DESENVOLVIMENTO: CLIVAGENS
Assim, os artigos e ensaios deste livro buscam apresentar uma visão francamente inspirada no marxismo, se concentrando em três eixos que se inter-relacionam: a) o alcance contemporâneo da teoria de Marx e Lênin – marxismo e desenvolvimento; b) problemas e desafios da atualidade do marxismo, incidindo a análise nas lições da grande crise capitalista iniciada em 2007-8, à época do declínio da imperialismo norte-americano; c) aspectos dos dilemas do desenvolvimento brasileiro, agravados especialmente a partir do golpe parlamentar-judicial-midiático desde abril de 2016 (governo Temer), seguidos pela intensa regressão imposta no governo Bolsonaro (2018-2022).

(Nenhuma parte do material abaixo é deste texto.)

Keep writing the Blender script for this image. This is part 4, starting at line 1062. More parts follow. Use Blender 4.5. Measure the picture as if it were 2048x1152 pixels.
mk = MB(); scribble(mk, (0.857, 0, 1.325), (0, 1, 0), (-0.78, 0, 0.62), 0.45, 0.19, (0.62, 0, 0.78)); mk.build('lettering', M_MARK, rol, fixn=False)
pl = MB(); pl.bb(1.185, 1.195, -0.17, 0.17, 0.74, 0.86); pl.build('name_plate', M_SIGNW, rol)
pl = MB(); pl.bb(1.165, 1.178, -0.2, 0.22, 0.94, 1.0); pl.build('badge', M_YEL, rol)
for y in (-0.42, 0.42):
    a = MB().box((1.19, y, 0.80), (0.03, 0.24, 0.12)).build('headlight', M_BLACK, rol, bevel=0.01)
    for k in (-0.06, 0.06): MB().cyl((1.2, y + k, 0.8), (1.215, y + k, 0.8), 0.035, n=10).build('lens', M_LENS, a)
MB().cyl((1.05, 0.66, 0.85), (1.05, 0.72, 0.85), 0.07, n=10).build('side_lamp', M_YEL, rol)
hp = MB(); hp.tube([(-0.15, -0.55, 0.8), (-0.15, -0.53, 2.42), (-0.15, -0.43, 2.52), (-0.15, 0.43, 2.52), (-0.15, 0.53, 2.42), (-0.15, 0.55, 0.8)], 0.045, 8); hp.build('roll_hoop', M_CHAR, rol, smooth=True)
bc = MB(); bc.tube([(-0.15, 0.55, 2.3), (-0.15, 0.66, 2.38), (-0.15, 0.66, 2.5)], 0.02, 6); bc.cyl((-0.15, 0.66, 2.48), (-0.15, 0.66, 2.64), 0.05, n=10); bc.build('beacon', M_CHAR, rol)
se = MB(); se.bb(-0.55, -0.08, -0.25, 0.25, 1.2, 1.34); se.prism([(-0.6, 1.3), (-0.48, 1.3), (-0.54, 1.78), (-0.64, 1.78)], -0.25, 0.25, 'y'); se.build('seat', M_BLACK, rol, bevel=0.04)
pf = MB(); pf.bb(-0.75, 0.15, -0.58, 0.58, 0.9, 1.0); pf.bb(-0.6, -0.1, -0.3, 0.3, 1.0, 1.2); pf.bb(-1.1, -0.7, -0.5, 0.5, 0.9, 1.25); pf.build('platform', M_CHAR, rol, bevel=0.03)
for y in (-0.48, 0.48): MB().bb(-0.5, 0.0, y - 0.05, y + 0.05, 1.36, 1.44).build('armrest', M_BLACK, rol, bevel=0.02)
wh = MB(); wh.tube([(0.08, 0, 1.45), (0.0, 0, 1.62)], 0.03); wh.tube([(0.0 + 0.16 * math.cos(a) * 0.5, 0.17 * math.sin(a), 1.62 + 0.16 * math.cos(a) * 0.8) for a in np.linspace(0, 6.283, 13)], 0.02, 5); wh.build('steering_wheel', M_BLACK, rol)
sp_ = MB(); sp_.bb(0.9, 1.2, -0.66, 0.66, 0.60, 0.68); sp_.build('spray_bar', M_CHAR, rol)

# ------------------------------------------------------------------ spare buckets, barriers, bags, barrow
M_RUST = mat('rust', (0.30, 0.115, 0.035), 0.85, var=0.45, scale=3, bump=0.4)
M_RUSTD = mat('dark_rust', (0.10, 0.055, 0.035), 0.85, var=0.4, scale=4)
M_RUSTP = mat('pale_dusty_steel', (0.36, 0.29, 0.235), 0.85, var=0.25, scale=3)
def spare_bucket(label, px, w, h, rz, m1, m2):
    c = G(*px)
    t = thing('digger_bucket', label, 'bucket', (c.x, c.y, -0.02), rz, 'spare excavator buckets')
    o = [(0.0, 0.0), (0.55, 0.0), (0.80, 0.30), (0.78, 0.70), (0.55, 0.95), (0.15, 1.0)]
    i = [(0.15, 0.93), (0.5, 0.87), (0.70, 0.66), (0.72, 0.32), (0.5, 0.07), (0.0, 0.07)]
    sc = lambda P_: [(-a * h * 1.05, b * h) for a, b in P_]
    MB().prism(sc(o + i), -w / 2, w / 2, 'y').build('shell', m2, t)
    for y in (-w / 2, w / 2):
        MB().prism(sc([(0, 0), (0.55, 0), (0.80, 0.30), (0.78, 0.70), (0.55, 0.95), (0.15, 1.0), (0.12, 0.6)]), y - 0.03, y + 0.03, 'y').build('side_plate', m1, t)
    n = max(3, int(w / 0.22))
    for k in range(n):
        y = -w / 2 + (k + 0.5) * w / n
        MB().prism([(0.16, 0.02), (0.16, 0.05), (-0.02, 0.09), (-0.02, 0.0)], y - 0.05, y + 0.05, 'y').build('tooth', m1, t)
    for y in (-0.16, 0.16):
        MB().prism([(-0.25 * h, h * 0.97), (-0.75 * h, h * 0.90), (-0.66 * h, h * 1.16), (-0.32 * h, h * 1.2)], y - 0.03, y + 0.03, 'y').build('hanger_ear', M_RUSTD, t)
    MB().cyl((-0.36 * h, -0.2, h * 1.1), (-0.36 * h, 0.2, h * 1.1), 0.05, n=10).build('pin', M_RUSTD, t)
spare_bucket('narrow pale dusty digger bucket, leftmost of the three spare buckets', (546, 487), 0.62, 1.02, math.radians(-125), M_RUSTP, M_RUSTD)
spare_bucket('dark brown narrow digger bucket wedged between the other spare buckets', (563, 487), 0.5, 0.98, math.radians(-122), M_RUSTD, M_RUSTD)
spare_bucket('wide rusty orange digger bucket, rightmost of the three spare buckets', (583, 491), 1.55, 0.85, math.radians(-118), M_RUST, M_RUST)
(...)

*Versão inicial da Apresentação do livro sob o mesmo título, ainda em organização
NOTAS
[1] Ver: “A história e a previsão do Futuro”, em: Sobre história, São Paulo, Companhia de Bolso, 2013, p. 79.
[2] Ver: “O quarto ciclo de Kondratiev”, I. Rangel, Revista de Economia Política, São Paulo, 1992, p.31.
[3] Ver: “Discurso em comemoração aos 200 anos de Marx”,Xi Jinping, presidente da República Popular da China e secretário-geral do Partido Comunista Chinês. Traduzido para Princípios por Gaio Doria. Em: Revista Princípios, nº 154, São Paulo, maio/junho 2018.
[4] Ver: “China: socialismo e desenvolvimento sete décadas depois”, E. Jabbour, São Paulo, Fundação Mauricio Grabois/Anita Garibaldi, 2019.